A similar process is at work in the engineering profession. Duany and Kunstler have written extensively about how modern city-building often revolves around a set of prescribed and accepted engineering standards designed with the narrow purpose of moving traffic as efficiently as possible. Such an approach ignores all the other subtleties of the urban environment such as the relationship of buildings to each other, the pedestrian's experience and use of the street, the mix of building types and uses, street furniture and landscaping, etc., etc. This kind of thinking results in wide, multi-lane roadways, seas of parking and precludes the human scale of building we love about old Europe, but are too intimidated by the authority of the engineering profession to undertake ourselves.
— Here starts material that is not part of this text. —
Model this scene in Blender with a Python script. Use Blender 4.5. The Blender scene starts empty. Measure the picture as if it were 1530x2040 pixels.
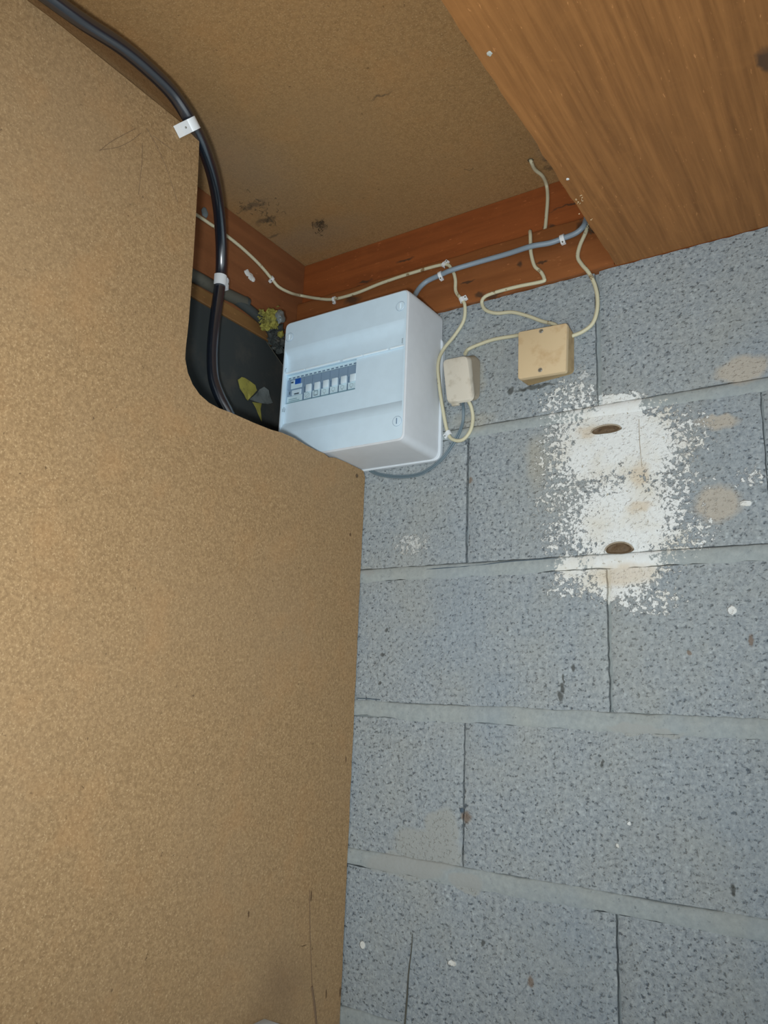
import bpy, bmesh, math, random
from mathutils import Vector, Matrix
random.seed(7)
R = math.radians
S = bpy.context.scene
C = S.collection

# ------------------------------------------------------------------ camera
YAW, PIT, ROL = R(-33.68), R(13.1), R(2.28)
FPX = 1560.0
cy, sy, cp, sp, cr, sr = math.cos(YAW), math.sin(YAW), math.cos(PIT), math.sin(PIT), math.cos(ROL), math.sin(ROL)
CF = Vector((sy*cp, cy*cp, sp)); _r = Vector((cy, -sy, 0)); _u = _r.cross(CF)
CR = cr*_r + sr*_u; CU = -sr*_r + cr*_u
CAM = Vector((0, -1, 0))
cd = bpy.data.cameras.new('camera'); cam = bpy.data.objects.new('camera', cd); C.objects.link(cam)
cd.sensor_fit = 'VERTICAL'; cd.sensor_height = 36; cd.sensor_width = 27; cd.lens = FPX/2040*36
cd.clip_start = 0.01
M = Matrix((CR, CU, -CF)).transposed().to_4x4(); M.translation = CAM
cam.matrix_world = M
S.camera = cam

# ------------------------------------------------------------------ light
S.view_settings.view_transform = 'Standard'; S.view_settings.look = 'None'
S.view_settings.exposure = 0.0; S.view_settings.gamma = 1; S.view_settings.use_curve_mapping = False
w = bpy.data.worlds.new('world'); S.world = w; w.use_nodes = True
w.node_tree.nodes['Background'].inputs[0].default_value = (0.86, 0.95, 1.0, 1)
w.node_tree.nodes['Background'].inputs[1].default_value = 0.95
fl = bpy.data.lights.new('phone_flash', 'SPOT'); fl.energy = 31.0; fl.shadow_soft_size = 0.022
fl.spot_size = R(116); fl.spot_blend = 1.0; fl.color = (0.93, 0.98, 1.0)
flo = bpy.data.objects.new('phone_flash', fl); C.objects.link(flo)
flo.location = CAM - CR*0.045 - CU*0.03 + CF*0.005
flo.rotation_euler = (CF - CR*0.10 + CU*0.14).to_track_quat('-Z', 'Y').to_euler()

# ------------------------------------------------------------------ placing helpers
def ray(x, y): return CF + CR*((x-765)/FPX) - CU*((y-1020)/FPX)
def hit(x, y, ax, v):
    d = ray(x, y); i = 'xyz'.index(ax)
    return CAM + d*((v-CAM[i])/d[i])
def W(x, y, Y=0.0): return hit(x, y, 'y', Y)

# ------------------------------------------------------------------ mesh helpers
def mk(name, bm, mat, parent=None, smooth=True, angle=35):
    bmesh.ops.recalc_face_normals(bm, faces=bm.faces[:])
    me = bpy.data.meshes.new(name); bm.to_mesh(me); bm.free()
    if isinstance(mat, (list, tuple)):
        for m in mat: me.materials.append(m)
    else: me.materials.append(mat)
    if smooth:
        for p in me.polygons: p.use_smooth = True
        try: me.set_sharp_from_angle(angle=R(angle))
        except Exception: pass
    o = bpy.data.objects.new(name, me); C.objects.link(o)
    if parent: 
        o.parent = parent; o.matrix_parent_inverse = Matrix.Translation(-parent.location)
    return o
def tag(o, label=None, cat=None, group=None, kind=None):
    if label: o['label'] = label
    if cat: o['category'] = cat
    if group: o['group'] = group
    if kind: o['kind'] = kind
    return o
def thing(name, loc, label, cat, group=None):
    o = bpy.data.objects.new(name, None); C.objects.link(o); o.location = loc; o.empty_display_size = 0.02
    return tag(o, label, cat, group)
def box(bm, x0, x1, y0, y1, z0, z1, bev=0.0, seg=2):
    r = bmesh.ops.create_cube(bm, size=1)
    vs = r['verts']
    for v in vs:
        v.co = Vector(((x0+x1)/2+v.co.x*(x1-x0), (y0+y1)/2+v.co.y*(y1-y0), (z0+z1)/2+v.co.z*(z1-z0)))
    if bev > 0:
        es = list({e for v in vs for e in v.link_edges})
        bmesh.ops.bevel(bm, geom=es, offset=bev, segments=seg, affect='EDGES', profile=0.5)
def loft(bm, layers, cap0=True, cap1=True):
    L = [[bm.verts.new(p) for p in l] for l in layers]; n = len(L[0])
    for a, b in zip(L, L[1:]):
        for i in range(n):
            j = (i+1) % n
            bm.faces.new((a[i], a[j], b[j], b[i]))
    if cap0: bm.faces.new(L[0][::-1])
    if cap1: bm.faces.new(L[-1])
    return L
def rpoly(poly, r, n=6):
    out = []; m = len(poly)
    for i in range(m):
        p, a, b = Vector(poly[i]), Vector(poly[i-1]), Vector(poly[(i+1) % m])
        rr = r[i] if isinstance(r, (list, tuple)) else r
        q0 = p + (a-p).normalized()*rr; q1 = p + (b-p).normalized()*rr
        for k in range(n+1):
            t = k/n; out.append(q0*(1-t)**2*1 + p*2*t*(1-t) + q1*t*t)
    return out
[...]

A recent set of projects by first-year engineering students at the University of Toronto exemplifies this approach. The intersection of Dundas St. and Spadina Ave is one of the busiest in the city: the sidewalks are teeming with pedestrians and vendor's stalls, and both roadways must accommodate streetcars, automobiles and bicycles. It also has a higher than average pedestrian collision rate. A team of well-meaning and undoubtedly intelligent students came up with a solution: pedestrian bridges over the roadways. If your sole intention is to 'solve' the problem of pedestrian collisions, this provides an ample solution. However, like minimum road widths and setbacks prescribed by engineers elsewhere, this solution ignores other important aspects of city-building: quality of the public realm, connection of pedestrians to the street/buildings/other pedestrians, importance of views, etc. By creating an armature in the sky, the engineers are saying, "The street is primarily a conduit for automobile traffic. Pedestrians endanger themselves and hinder the flow of traffic, therefore they need to be removed from it in a rational fashion."
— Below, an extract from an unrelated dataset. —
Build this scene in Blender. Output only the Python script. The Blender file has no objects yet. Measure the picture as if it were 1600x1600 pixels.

Let me be clear: I understand that this is a project by inexperienced students. God only knows that I have produced similarly narrow work in my academic career. My point is that over-specialization will inevitably result in blunt, coarse-grained planning decisions when finer detail is called for. Undoubtedly, we need specialists who are experts in their field. However, urban planners must also possess the qualities of a generalist and the ability to think circumspectively: cities are after all, as social historian Mark Girouard writes, one of humanity's most complex and enduring creations. By its very nature, the urban living arrangement precludes singularity of mind or action.